■ **Exercise goal**
Give only the number of lines that contain the word "parts".

■ **Dataset section**
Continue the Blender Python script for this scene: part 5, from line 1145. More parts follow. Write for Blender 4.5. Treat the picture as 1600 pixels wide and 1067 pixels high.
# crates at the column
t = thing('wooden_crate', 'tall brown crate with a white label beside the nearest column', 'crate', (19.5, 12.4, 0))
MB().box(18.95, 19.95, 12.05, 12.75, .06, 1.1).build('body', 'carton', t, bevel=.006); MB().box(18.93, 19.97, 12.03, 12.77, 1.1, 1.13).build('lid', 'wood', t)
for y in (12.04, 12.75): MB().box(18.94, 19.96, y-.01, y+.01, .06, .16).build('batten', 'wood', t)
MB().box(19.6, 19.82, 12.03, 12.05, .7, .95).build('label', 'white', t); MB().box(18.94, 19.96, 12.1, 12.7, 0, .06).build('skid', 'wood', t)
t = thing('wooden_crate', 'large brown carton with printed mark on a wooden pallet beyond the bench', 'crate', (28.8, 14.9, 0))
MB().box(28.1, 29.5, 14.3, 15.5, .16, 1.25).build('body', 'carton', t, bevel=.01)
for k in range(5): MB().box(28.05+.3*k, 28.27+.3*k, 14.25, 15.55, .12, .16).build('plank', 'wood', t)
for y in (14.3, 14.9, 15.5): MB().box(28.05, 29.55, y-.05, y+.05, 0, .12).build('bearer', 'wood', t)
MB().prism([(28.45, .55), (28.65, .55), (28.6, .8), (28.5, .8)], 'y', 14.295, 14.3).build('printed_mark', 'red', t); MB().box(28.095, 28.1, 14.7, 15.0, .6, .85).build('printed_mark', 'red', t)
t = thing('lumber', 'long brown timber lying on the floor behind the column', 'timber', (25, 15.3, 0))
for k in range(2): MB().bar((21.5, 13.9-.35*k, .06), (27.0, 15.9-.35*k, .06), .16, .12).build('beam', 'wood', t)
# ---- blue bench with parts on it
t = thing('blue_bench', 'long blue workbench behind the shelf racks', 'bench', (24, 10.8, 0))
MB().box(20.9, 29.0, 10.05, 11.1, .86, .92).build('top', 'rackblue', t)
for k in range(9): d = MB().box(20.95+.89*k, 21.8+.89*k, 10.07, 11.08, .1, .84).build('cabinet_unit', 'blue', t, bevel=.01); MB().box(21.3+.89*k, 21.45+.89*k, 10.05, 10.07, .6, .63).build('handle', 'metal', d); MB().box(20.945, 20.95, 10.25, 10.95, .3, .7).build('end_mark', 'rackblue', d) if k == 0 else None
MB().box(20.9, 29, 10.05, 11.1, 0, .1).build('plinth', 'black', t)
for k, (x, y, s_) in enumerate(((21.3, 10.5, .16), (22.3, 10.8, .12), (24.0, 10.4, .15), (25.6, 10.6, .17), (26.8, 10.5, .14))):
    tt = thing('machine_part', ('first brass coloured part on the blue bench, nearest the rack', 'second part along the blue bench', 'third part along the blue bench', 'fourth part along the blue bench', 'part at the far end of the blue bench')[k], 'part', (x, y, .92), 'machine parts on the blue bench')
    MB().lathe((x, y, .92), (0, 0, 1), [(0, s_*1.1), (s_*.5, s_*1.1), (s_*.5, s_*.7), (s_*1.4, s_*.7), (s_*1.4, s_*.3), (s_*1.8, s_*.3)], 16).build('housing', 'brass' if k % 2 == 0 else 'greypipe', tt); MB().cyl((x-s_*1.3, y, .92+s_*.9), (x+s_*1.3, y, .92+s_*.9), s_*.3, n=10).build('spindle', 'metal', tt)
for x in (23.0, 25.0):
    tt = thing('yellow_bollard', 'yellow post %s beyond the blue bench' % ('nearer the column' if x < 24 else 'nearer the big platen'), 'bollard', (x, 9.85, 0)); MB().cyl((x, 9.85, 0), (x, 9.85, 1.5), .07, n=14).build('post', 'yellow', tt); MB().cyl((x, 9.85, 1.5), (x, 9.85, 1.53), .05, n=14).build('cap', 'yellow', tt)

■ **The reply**
3